Em 2007, na Coluna Ela por Ela, na época assinada por Ana Paula Horta, publicamos uma entrevista com Dona Geni. Na ocasião, respondendo sobre a importância das Congadas para nossa cidade, ela afirmou: “Uma importância muito grande, uma festa muito linda. Eu falo que esta festa é a festa do preto e do pobre, você pode ver que aqui tem gente de todo jeito. Então, eu não sei nem como expressar de tanto que isso é bom pro povo. Se bem que tem mudado muito, a nossa festa deixa muito a desejar. Agora que nós estamos resgatando ela outra vez, colocando tudo aqui dentro da igreja, o coroado. Estava desanimado porque os congadeiros não iam buscar as rainhas, marcavam e não iam. Agora nós estamos exigindo assistir à missa e buscar as rainhas. Antigamente era mais difícil, embora a cidade fosse menor. Era mais difícil porque trazia as rainhas e tinha que buscar de volta, hoje não dá para levar de volta porque a cidade cresceu muito e não dá. Ficou assim, só trazer para cumprir a promessa e depois de feito o que tinha que fazer vai embora. Agora a tradição é levantar as bandeiras no dia 8 de dezembro, este dia tem que levantar. No segundo domingo ou no meio da semana, no dia que cair. Tem que ser dia 8, é decretado feriado pela Prefeitura. Só que antigamente levantava ao meio dia, depois passou para as três da tarde e agora como congadeiro não pode perder dia de trabalho me pediram para ver se eu deixava levantar as bandeiras à noite. Fizemos uma reunião, todos da presidência entraram em acordo e nós estamos levantando às oito da noite. Todo mundo ficou satisfeito com o horário porque é um horário muito bom, os que trabalham têm tempo de chegar em casa e tomar o banho antes. A única coisa que nós estamos exigindo muito é eles assistirem à missa. Porque senão já não é religião. Aí, só dançar por beleza e misturar política no meio do Congo nós não queremos isso. Nós queremos a festa religiosa, a festa do Congo. Toda região toca esta festa sem premiação, sem desfile, sem nada e é uma maravilha. Só na nossa cidade que tem isso”.

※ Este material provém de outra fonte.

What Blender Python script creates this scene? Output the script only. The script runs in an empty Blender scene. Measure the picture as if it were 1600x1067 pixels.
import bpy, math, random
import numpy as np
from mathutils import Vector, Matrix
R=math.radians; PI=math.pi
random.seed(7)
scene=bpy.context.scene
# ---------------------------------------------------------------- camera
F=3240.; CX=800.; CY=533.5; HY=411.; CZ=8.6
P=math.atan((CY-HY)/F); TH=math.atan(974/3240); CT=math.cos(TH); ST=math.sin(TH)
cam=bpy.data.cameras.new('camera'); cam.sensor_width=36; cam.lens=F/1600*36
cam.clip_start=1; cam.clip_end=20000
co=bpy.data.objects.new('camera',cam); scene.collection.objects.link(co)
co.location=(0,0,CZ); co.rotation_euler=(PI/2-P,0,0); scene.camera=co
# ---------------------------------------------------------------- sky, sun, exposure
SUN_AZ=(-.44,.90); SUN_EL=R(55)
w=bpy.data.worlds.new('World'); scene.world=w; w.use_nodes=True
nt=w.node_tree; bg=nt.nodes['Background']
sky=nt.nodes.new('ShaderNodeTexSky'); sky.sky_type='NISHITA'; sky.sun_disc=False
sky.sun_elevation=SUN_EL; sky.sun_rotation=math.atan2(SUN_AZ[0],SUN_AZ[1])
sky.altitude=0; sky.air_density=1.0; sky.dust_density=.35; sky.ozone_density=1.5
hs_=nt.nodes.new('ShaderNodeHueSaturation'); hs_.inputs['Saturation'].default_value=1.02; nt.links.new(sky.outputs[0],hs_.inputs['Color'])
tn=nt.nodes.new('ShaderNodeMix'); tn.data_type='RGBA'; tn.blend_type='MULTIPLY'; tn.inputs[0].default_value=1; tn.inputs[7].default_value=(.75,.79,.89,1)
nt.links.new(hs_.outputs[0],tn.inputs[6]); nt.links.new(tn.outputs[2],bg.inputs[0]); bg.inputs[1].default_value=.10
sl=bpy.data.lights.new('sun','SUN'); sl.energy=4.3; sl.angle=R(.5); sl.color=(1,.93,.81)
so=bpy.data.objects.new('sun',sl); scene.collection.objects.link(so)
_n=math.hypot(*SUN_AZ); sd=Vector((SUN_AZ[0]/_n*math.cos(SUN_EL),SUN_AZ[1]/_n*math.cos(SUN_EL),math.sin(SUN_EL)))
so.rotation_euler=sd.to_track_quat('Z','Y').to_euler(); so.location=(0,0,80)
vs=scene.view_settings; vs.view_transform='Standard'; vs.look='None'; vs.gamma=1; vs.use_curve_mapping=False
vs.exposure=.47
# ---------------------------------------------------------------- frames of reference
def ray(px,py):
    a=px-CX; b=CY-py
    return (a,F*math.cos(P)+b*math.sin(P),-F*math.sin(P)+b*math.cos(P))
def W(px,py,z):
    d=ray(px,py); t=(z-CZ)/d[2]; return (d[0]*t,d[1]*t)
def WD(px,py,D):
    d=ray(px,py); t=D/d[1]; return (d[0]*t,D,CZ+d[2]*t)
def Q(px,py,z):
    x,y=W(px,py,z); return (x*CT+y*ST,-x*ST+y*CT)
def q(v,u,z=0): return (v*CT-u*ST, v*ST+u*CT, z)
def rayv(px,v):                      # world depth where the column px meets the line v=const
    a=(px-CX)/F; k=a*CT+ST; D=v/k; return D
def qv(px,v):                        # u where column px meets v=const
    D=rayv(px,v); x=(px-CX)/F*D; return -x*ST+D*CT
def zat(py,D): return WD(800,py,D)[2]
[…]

Hoje, mais uma vez usamos as páginas do Jornal do Sudoeste para homenagear nossa Rainha Perpétua, embora num momento triste, de muita saudade e dor pela sua perda. Mas há a esperança de que sua dedicação à família e à festa da Congada seja exemplo de vida para congadeiros e moçambiqueiros. Que as novas gerações tenham na memória as sábias palavras, voz rigorosa e amiga da generosa Rainha que sempre se dedicou à manutenção dessa linda festa. Que a sabedoria desta mestra griot seja exemplo e inspiração para as comunidades tradicionais congadeiras.